Reuniting with family after I started my healing journey

Today I’m travelling to reunite with most of my family- my mom, sister and both brothers. It’s been half a decade since I’ve last seen my mom and youngest brother, almost a decade since my other brother and my sister. As I have gone through my healing journey tumultuous as is it is- this is trip is the biggest test yet. 

As most of you may know family is the one that triggers us the most, why? Because they’ve known us the longest and have seen us through our rockiest cringiest periods of our lives. They know what buttons to push without consciously pushing them.

And at first I was worried about how I would react if they don’t accept me, or if they step over the boundaries I’ve set and trigger me, rather than looking at myself. The truth of the matter, they probably have not gone through the same journey, maybe they’re doing it in a different way or maybe they haven’t started, but all this has nothing to do with me. 

I had to look within myself, how can I ask them to accept me when I already have a preconceived notion of them. How do I not want then to judge me when I have prejudged them before seeing them. The dissonance in what I say I want and what I project was clear as daylight and I couldn’t not see it.

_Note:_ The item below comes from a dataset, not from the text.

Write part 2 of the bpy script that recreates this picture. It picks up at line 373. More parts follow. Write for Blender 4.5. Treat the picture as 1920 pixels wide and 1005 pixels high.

Ultimately, I had to sit with myself without judging myself and just gently guide her into love. I had to make sure that she knows I will protect her now and that she’s safe. I dropped into my breath and went through what is it that I can control and what is out of my hand.

My healing, my path, my perceptions are in my control. How I feel and what I allow of others is in my control, how I interpret others words and actions is in my hand.  How I project, speak and act is all up to me, do I want to show love to others or continue the cycle of hurt. The cycle ends with me. I won’t participate in it any longer. 

So I decided to go have fun, enjoy my time and keep an open mind about the whole trip. It’s quite simple but it hasn’t been easy and that’s okay, I’m learning and will continue to mess up and try again. My perfection lies in my imperfections, my perfection lies in me being human and having the grace to show up as I am, I’m not a Goddess that can never do wrong, well not in this lifetime. I’m learning to embrace being human and allow things flow without holding on to them.

So as I’m writing this on my way to them, I feel more excited, more compassionate and more accepting of love from myself and others.

P.S. I took this photo from the flight over Houston while I wrote this post :).